Son cuatro combates: 34 kg, 50kg, 54kg y 60 kg.
"Mírame… Sin desesperarse, calmadito. No te le pegues, el jap, el jap".
Dice uno de los entrenadores mientras le asegura al púgil de los 50kg de traje azul los guantes. Le encaja el protector bucal y le protege la cabeza con el adminículo reglamentario.
"No te pegues a las cuerdas, juego de piernas." Finaliza el coach.
Al centro del ring los llama el árbitro, les da indicaciones y el encargado de la campana, ubicado en una de las esquinas, la hace retumbar tanto que el coliseo entero la escucha. Un silencio invade el lugar mientras los boxeadores levantan la guardia y se acercan uno al otro, todos parecen verlos en cámara lenta, nadie habla, se estudian hasta que uno lanza el primer recto de derecha y empiezan estos gritos que invaden la arena.

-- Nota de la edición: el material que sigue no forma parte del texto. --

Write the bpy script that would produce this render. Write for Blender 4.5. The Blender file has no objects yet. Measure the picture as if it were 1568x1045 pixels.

Tres rounds de tres minutos con un minuto de descanso entre rounds. No se guardan nada, no hay porque, los ven sus amigos, sus familiares, están en vivo en una transmisión de Radio Nacional de Colombia para todo el país. Se acaba el primer round y el sudor ya les recubre el cuerpo, se sacan el protector y toman agua, hacen buches y a la escupidera, las indicaciones del entrenador se confunden con los gritos del público, el boxeador se sacude la cabeza y pide que le desocupen media bolsa de agua en la nuca.

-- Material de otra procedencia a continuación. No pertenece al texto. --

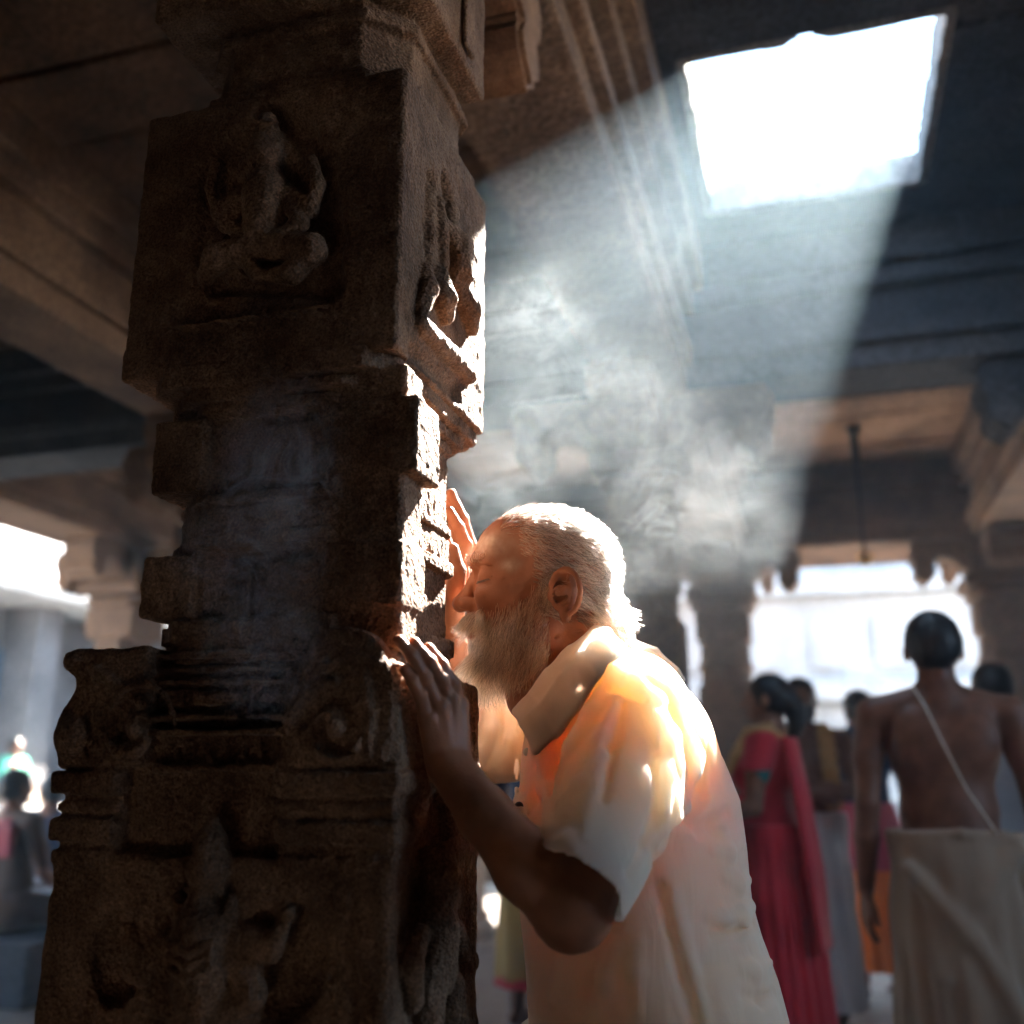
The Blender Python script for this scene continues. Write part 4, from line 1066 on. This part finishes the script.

¡Muévete más! Aléjalo con el jap. La última indicación del entrenador.
Desde el ring side suena el acolchonado golpe de los guantes contra la humanidad de los peleadores, duele, se protegen y buscan el espacio para lanzar su mejor golpe, se reincorporan, tienen que dejarlo todo en estos seis minutos porque hay un mañana, sí, pero este hoy es prioridad.

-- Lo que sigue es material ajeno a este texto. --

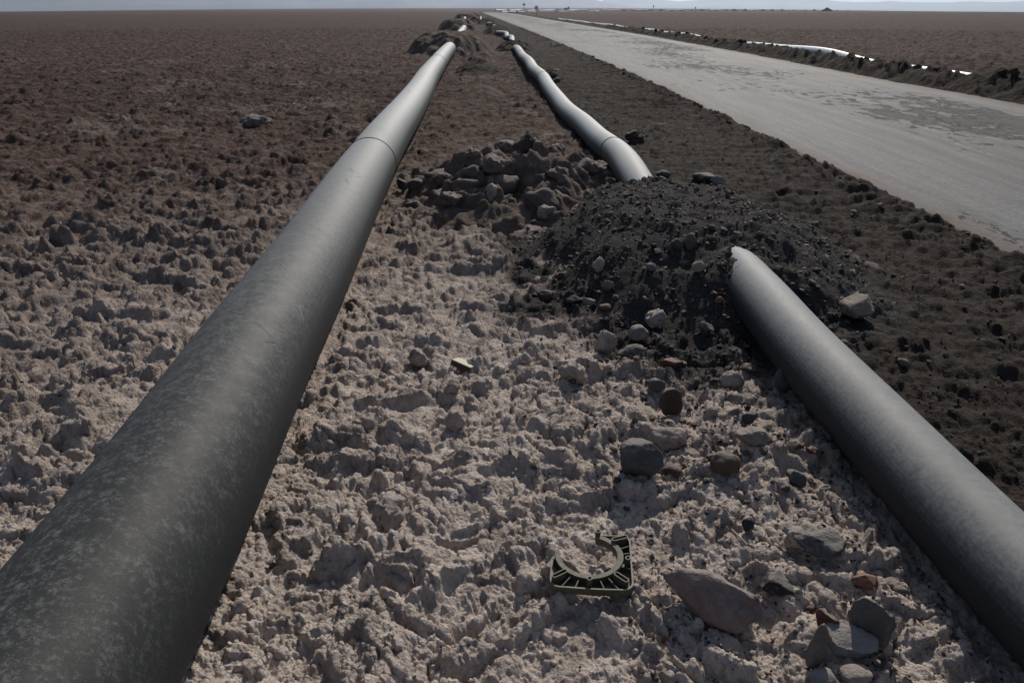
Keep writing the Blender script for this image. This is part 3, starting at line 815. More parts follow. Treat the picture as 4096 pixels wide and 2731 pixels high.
STONES = [
    (0.552, 1.80, 0.275, 0.135, 0.115, 'pinkgrey', 'angular', 'big pinkish grey boulder lying tilted on the salt in front of the broken bracket'),
    (0.458, 2.485, 0.153, 0.123, 0.123, 'darkgrey', 'round', 'squarish dark grey rough stone, the darkest big one amid the pale crust'),
    (0.582, 2.52, 0.072, 0.057, 0.039, 'maroon', 'round', 'small maroon stone touching the squarish dark grey stone'),
    (0.939, 2.718, 0.14, 0.112, 0.072, 'tan', 'angular', 'tan angular stone with a pointed lower end near the right pipe'),
    (1.091, 2.689, 0.052, 0.042, 0.033, 'tan', 'angular', 'small tan faceted stone to the right of the pointed tan stone'),
    (1.143, 2.642, 0.048, 0.03, 0.019, 'red', 'slab', 'thin dark red sliver of stone in the shade of the right pipe'),
    (0.772, 2.509, 0.098, 0.079, 0.076, 'brown', 'round', 'brown stone with two lobes standing on the crust'),
    (0.783, 2.629, 0.071, 0.044, 0.039, 'darkbrown', 'slab', 'dark upright slab behind the brown two lobed stone'),
    (1.049, 2.538, 0.064, 0.051, 0.027, 'greengrey', 'round', 'smooth dark green grey stone just above a grey stone, beside the right pipe'),
    (1.019, 2.426, 0.057, 0.034, 0.066, 'darkgrey', 'slab', 'grey wedge stone just below the smooth green grey one'),
    (1.116, 2.428, 0.042, 0.026, 0.015, 'cream', 'slab', 'flat pale pebble lying nearest the shadow of the right pipe'),
    (1.051, 2.375, 0.047, 0.038, 0.017, 'cream', 'round', 'pale rounded pebble sitting on top of a salt lump'),
    (0.958, 2.377, 0.035, 0.028, 0.024, 'maroon', 'angular', 'small maroon pebble left of the pale rounded pebble'),
    (0.848, 2.591, 0.034, 0.028, 0.017, 'orange', 'angular', 'small orange brown pebble beside the two lobed stone'),
    (0.932, 2.96, 0.046, 0.036, 0.032, 'greybrown', 'angular', 'upper left stone of the grey pair above the pointed tan stone'),
    (0.987, 2.92, 0.059, 0.048, 0.047, 'darkgrey', 'angular', 'dark grey faceted stone above the pointed tan stone, right of its pair'),
    (0.959, 2.05, 0.149, 0.119, 0.054, 'darkgrey', 'angular', 'broad dark grey peaked rock half in the shade of the right pipe'),
    (0.779, 1.9, 0.117, 0.094, 0.041, 'black', 'angular', 'cracked charcoal rock with layered top between two bigger boulders'),
    (1.041, 1.905, 0.069, 0.056, 0.038, 'orange', 'angular', 'rust red stone with a pale dusty top above the leaning dark slab'),
    (1.121, 1.907, 0.053, 0.042, 0.019, 'pinkgrey', 'angular', 'pinkish angular stone directly right of the rust red stone'),
    (1.134, 1.869, 0.047, 0.029, 0.016, 'greybrown', 'slab', 'low grey stone below the pinkish angular one at the pipe shadow'),
    (1.121, 1.95, 0.05, 0.031, 0.017, 'darkgrey', 'slab', 'thin dark sliver above the pinkish angular stone'),
    (0.981, 1.684, 0.114, 0.068, 0.161, 'slate', 'slab', 'large dark leaning slab behind the flat grey boulder'),
    (0.941, 1.712, 0.067, 0.053, 0.025, 'greybrown', 'angular', 'small grey brown stone wedged between the leaning slab and the flat boulder'),
    (0.886, 1.629, 0.132, 0.099, 0.061, 'grey', 'flat', 'flat topped grey boulder, the largest of the pile at the lower right'),
    (0.774, 1.583, 0.046, 0.028, 0.123, 'greybrown', 'slab', 'narrow upright grey brown slab left of the flat grey boulder'),
    (0.837, 1.69, 0.062, 0.025, 0.066, 'redbrown', 'stick', 'red brown block of stone like a stick with a pale edge'),
    (0.791, 1.534, 0.07, 0.056, 0.032, 'grey', 'round', 'rounded grey stone cut off by the bottom of the photo'),
    (0.865, 1.521, 0.073, 0.058, 0.026, 'tan', 'round', 'tan rounded stone at the very bottom, right of the rounded grey one'),
    (0.773, 2.177, 0.039, 0.023, 0.05, 'black', 'round', 'small black pitted stone alone on sandy salt'),
    (0.416, 1.704, 0.013, 0.008, 0.028, 'redbrown', 'angular', 'tiny brown chip standing in front of the big pinkish boulder'),
    (0.35, 4.297, 0.112, 0.069, 0.051, 'black', 'slab', 'dark slab at the left foot of the gravel mound'),
    (0.443, 4.323, 0.08, 0.064, 0.056, 'tan', 'angular', 'pale brown faceted stone beside the dark slab at the foot of the gravel mound'),
    (0.553, 4.408, 0.071, 0.057, 0.057, 'greybrown', 'angular', 'grey brown pointed stone second from left above the mound foot'),
    (0.529, 4.271, 0.072, 0.058, 0.038, 'brown', 'round', 'brown rounded stone in the row at the foot of the gravel mound'),
    (0.653, 3.825, 0.095, 0.076, 0.075, 'grey', 'round', 'grey rounded block standing before the white clod below the gravel mound'),
    (0.8, 4.401, 0.056, 0.045, 0.044, 'greybrown', 'round', 'small oval stone low on the gravel mound'),
    (1.06, 4.335, 0.068, 0.054, 0.062, 'cream', 'round', 'pale cream stone standing out on the dark gravel mound'),
    (0.984, 4.617, 0.072, 0.057, 0.063, 'greengrey', 'angular', 'blackish green faceted stone on the gravel mound'),
    (1.064, 4.602, 0.077, 0.046, 0.097, 'brown', 'angular', 'brown peaked stone right of the blackish green one on the gravel mound'),
    (0.198, 4.436, 0.09, 0.072, 0.066, 'darkbrown', 'round', 'dark rough lump left of the gravel mound foot'),
    (1.129, 4.08, 0.048, 0.038, 0.034, 'orange', 'angular', 'orange chip in the shade below the gravel mound'),
    (1.377, 7.987, 0.109, 0.067, 0.047, 'grey', 'slab', 'flat grey stone lying against the cut end of the wavy pipe'),
    (1.555, 8.225, 0.138, 0.111, 0.069, 'darkgrey', 'round', 'dark round stone right of the buried end of the wavy pipe'),
    (1.925, 8.007, 0.204, 0.163, 0.071, 'darkgrey', 'round', 'long dark stone on the crest of the gravel mound'),
    (2.037, 7.878, 0.15, 0.12, 0.085, 'grey', 'angular', 'grey stone behind the long dark stone on the mound crest'),
    (0.586, 3.559, 0.142, 0.088, 0.054, 'darkbrown', 'slab', 'flat brown stone lying on salt below the mound foot'),
    (0.773, 3.517, 0.107, 0.085, 0.049, 'redbrown', 'angular', 'rust coloured jagged stone right of the flat brown stone'),
    (0.689, 3.058, 0.093, 0.056, 0.12, 'darkbrown', 'round', 'dark reddish oval stone standing on the crust mid way down'),
    (0.654, 3.248, 0.075, 0.06, 0.053, 'slate', 'round', 'dark stone up and left of the dark reddish oval stone'),
    (1.906, 4.095, 0.19, 0.152, 0.138, 'tan', 'angular', 'large tan cracked boulder on the dark verge right of the pipe'),
    (1.016, 20.7, 0.204, 0.127, 0.143, 'darkgrey', 'slab', 'dark flat slab beside the far bend of the wavy pipe'),
    (1.042, 19.343, 0.171, 0.137, 0.102, 'darkgrey', 'round', 'dark round stone below the flat slab by the wavy pipe'),
    (1.567, 10.489, 0.24, 0.192, 0.20, 'darkearth', 'clod', 'big dark clump of earth on the verge beside the pipe seam'),
    (-1.05, 7.552, 0.141, 0.056, 0.1, 'slate', 'stick', 'dark long stone lying between the thick pipe and the salt heap'),
    (-1.108, 8.046, 0.057, 0.046, 0.051, 'cream', 'round', 'small pale stone next to the long dark stone by the thick pipe'),
    (-3.79, 12.165, 0.486, 0.389, 0.197, 'saltbrown', 'clod', 'big dark crust block standing out on the left salt flat'),
    (1.028, 3.921, 0.081, 0.064, 0.046, 'slate', 'angular', 'dull dark stone in the shade left of the nearest pipe end'),
    (1.234, 3.248, 0.098, 0.059, 0.125, 'slate', 'angular', 'dim grey stone in deep shade right against the nearest pipe'),
    (1.13, 3.456, 0.093, 0.058, 0.047, 'greybrown', 'slab', 'low stone left of the dim grey stone by the pipe'),
]
for k, (x, y, W, D, H, ck, form, lab) in enumerate(STONES):
    big = W > 0.085
    bm = rock_bm(k + 11, W * 1.08, D * 1.08, H * 1.1, form, 4 if big else 3)
    nm = {'slab': 'stone_slab', 'darkearth': 'earth_clod', 'saltbrown': 'salt_clod'}.get(form if ck not in ('darkearth', 'saltbrown') else ck, 'boulder' if W > 0.13 else 'stone')
    if W < 0.05: nm = 'pebble'
    o = bm_obj(nm, bm, SM[ck], None, True)
    o.location = (x, y, seat_z(x, y, W * 0.35) - (0.02 if form != 'clod' else 0.35) * H)
    tilt = {'slab': 0.28, 'stick': 0.2, 'flat': 0.08}.get(form, 0.15)
    rr = random.Random(k)
    o.rotation_euler = (rr.uniform(-tilt, tilt), rr.uniform(-tilt, tilt), rr.uniform(-0.3, 0.3))
    if form == 'stick': o.rotation_euler = (0.1, 0.25, -0.75)
    if 'big pinkish' in lab: o.rotation_euler = (-0.10, 0.16, -0.50)
    tag(o, lab, 'clod' if 'clod' in nm else 'stone', 'loose stones round the pipes')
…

Van tres combates y todos se resuelven por decisión. El cierre de la velada está a cargo de dos peleadores de 11 años, Jordi y Lucas, los guantes se les ven muy grandes y es ya un esfuerzo mantener la guardia arriba, caminan hacia el centro del ring y el campanazo da inicio a la última pelea.
Hay más gente ubicada en los alrededores del ring y los dos niños no desentonan con los combates previos: ganchos, rectos, guardia, juego de piernas y las ganas de ganar esto por Knock out. El cansancio empieza a hacer lo suyo y Lucas se refugia en la cuerdas, Jordi cae en cuenta de esta situación y lo ataca con un rosario de golpes que ni siquiera están en el manual. Parece que Lucas va a lograr salir de la encrucijada, hasta que Jordi le sienta un gancho de derecha en el vientre. Fue todo para Lucas que cae sentado en la primera cuerda y a los dos segundos pone su espalda completamente en la lona buscando aire. Jordi gana por Knock out.
Al final de cada pelea los boxeadores se abrazan, se levantan entre ellos los brazos en señal de victoria y se felicitan con hidalguía y humildad. Se entregan los trofeos y salen celulares hasta de las escupideras para perpetuar con fotos este momento clave en la naciente carrera de estos jóvenes, que estudian, trabajan y entrenan para como dice Jhornan:
"Lograr algo así como lo que ha logrado Yuberjen."